The Silver Lining: The Songs of Jerome Kern
It’s finally happened: Tony Bennett sounds not just old-fashioned but old. The decline isn’t precipitous. He sounds fresher at 88 (his age when he recorded these songs) than Frank Sinatra did while recording gimmicky duets at 77. But he doesn’t sound fresh. Notes that he alighted on as recently as last year’s Lady Gaga project now have him reaching and sometimes straining. Perhaps as compensation, he’s bearing down harder on the words. And, of course, with words by Jerome Kern, they’re worth bearing down on.
Passion World
The easiest way to appreciate what Elling, a mainstream Protestant seminarian turned Grammy-winning jazz vocalist, is going for this time is to notice what he does with Edith Piaf’s “La Vie en Rose” and U2’s “Where the Streets Have No Name.” Gone is the flamboyance of the originals, replaced by an intimacy that allows the songs’ emotional cores (or at least Elling’s takes on them) to glow rather than merely to combust. What results is a kind of musical ecumenicalism, which certainly beats the religious kind.
Main Street
The easiest way to appreciate what this alto saxophonist is up to on this tribute to the synesthetic properties of local color is to notice what he does with two of this album’s three covers, “The Streets of Laredo” and Gil Evans’ “Las Vegas Tango.” In each case Snidero honors the melody just enough to let fans of the original know what they’re hearing. Then he and his supporting trio heat it up just enough to render it expressively elastic. The five originals do not suffer by comparison.
Spotlight
What do Anthony De Mare’s Liaisons: Re-Imagining Sondheim from the Piano (ECM) and Oran Etkin’s What’s New? Reimagining Benny Goodman (Motema) have in common besides their “re-imaginative” titles? A love and a respect for the artists whom they titularly honor and the belief that there’s more in those artists’ musical hills than has heretofore been mined.

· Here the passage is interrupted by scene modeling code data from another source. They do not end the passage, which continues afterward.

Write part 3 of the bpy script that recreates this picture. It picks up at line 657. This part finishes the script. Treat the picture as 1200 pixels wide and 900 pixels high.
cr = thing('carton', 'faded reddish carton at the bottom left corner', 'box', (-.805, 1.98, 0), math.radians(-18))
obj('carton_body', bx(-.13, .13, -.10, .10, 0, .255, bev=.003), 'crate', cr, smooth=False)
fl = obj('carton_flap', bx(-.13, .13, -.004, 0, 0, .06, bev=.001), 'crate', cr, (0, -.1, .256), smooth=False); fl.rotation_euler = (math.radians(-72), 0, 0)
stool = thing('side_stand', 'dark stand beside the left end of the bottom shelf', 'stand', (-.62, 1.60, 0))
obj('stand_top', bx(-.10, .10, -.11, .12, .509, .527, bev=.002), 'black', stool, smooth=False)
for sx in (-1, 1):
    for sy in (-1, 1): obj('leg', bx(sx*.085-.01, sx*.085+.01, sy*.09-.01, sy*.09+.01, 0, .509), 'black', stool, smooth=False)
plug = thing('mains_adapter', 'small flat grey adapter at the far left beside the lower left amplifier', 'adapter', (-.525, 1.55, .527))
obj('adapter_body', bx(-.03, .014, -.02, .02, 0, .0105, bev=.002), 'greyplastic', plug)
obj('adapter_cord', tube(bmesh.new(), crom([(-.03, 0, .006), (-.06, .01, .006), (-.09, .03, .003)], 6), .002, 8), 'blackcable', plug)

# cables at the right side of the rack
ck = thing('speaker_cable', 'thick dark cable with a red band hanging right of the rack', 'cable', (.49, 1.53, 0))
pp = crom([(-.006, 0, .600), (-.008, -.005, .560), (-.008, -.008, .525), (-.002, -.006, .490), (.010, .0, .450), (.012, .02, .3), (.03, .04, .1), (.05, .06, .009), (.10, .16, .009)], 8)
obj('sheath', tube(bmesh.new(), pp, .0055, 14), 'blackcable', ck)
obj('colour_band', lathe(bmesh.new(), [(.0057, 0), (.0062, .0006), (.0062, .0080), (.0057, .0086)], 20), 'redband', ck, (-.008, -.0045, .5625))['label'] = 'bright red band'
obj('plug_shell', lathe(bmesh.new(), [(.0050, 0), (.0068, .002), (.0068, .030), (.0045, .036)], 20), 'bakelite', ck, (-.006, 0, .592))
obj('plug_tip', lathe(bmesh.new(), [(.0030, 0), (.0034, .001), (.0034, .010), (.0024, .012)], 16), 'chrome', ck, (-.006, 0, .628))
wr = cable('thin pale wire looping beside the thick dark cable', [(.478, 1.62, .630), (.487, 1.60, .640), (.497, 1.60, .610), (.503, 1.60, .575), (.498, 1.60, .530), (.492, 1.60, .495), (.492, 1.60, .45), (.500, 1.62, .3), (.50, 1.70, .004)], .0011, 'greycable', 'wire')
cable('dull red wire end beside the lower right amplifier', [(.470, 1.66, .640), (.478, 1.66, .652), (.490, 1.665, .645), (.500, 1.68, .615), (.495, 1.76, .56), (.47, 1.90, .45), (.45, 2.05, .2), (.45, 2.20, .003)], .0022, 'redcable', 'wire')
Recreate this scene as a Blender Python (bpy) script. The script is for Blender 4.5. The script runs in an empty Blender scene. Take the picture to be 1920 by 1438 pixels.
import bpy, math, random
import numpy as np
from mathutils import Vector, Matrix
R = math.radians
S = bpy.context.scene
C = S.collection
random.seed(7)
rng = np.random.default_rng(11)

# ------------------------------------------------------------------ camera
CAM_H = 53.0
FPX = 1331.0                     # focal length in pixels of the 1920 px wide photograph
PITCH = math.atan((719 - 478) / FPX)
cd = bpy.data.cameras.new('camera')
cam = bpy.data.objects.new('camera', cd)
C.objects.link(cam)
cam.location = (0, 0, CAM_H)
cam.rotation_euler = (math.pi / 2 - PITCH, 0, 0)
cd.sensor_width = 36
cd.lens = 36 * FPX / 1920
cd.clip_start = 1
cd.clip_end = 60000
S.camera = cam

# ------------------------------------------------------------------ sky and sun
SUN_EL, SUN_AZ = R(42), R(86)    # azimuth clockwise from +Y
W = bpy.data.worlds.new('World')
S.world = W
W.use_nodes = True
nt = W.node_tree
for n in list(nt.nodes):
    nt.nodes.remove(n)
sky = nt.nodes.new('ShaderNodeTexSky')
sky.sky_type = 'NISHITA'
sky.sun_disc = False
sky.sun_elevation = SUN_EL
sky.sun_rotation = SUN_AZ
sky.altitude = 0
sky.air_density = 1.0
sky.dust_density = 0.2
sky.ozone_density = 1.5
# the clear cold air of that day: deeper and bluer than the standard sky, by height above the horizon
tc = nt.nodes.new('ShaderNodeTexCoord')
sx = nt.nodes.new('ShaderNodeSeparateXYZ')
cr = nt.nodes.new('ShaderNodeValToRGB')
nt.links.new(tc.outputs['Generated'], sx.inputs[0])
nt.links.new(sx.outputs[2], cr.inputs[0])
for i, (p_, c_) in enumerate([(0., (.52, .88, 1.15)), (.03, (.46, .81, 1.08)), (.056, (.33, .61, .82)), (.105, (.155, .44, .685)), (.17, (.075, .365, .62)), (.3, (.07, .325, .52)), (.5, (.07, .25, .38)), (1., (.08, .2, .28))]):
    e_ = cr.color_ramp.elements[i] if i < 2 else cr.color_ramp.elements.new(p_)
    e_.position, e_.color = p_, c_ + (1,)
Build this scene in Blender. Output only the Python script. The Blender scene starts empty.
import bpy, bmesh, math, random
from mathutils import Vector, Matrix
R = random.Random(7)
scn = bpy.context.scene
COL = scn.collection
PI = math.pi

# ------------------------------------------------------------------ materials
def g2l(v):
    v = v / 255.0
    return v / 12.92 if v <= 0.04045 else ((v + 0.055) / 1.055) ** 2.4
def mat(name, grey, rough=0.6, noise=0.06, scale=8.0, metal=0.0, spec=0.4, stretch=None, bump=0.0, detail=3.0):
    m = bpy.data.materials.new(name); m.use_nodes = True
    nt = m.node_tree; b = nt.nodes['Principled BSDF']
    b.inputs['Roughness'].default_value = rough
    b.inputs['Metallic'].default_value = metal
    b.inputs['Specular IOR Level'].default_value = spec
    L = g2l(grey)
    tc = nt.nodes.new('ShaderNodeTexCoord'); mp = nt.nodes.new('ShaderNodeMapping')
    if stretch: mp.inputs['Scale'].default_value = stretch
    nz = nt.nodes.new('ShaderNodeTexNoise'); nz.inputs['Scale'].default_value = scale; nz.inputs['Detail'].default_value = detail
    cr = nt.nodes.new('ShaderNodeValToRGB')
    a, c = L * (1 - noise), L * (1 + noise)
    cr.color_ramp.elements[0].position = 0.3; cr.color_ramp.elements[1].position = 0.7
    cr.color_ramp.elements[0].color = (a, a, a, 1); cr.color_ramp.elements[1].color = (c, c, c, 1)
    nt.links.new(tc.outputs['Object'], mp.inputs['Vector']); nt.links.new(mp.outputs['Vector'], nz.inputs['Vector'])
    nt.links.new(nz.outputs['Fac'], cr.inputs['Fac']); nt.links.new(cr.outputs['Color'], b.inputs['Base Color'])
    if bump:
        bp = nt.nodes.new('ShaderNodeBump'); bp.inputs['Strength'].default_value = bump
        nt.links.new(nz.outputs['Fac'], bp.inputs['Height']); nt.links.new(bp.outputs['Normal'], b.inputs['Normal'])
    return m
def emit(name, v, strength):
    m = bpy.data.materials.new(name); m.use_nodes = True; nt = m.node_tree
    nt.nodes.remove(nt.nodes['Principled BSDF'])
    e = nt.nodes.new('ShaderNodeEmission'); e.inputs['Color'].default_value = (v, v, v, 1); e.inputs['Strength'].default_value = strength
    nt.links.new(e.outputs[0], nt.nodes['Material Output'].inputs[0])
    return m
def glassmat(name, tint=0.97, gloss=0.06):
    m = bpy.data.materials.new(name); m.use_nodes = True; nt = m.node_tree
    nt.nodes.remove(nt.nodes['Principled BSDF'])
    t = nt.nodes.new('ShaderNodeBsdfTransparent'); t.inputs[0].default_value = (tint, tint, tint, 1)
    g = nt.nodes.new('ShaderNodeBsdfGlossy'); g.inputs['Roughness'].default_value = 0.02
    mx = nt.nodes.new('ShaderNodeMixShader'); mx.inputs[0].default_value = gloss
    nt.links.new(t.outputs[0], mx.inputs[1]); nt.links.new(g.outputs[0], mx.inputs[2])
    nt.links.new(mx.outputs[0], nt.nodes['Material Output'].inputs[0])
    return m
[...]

De Mare plays 37 new Sondheim-based compositions (that he commissioned from Wynton Marsalis, William Bolcom, Steve Reich, and Frederic Rzewski to name just four). “It’s fun (for me, anyway),” writes Sondheim in Liaison’s liner notes, “to hear which of the song elements each composer latches on to, and how far they spin from them.” The clarinetist Etkin, on the other hand, simply takes a dozen selections from Goodman’s vast King of Swing oeuvre and absolves them of their historical and choreographic obligations. Longtime Goodman and/or Sondheim fans will appreciate the nuances. Novices will take those nuances as reasons to investigate. —A.O.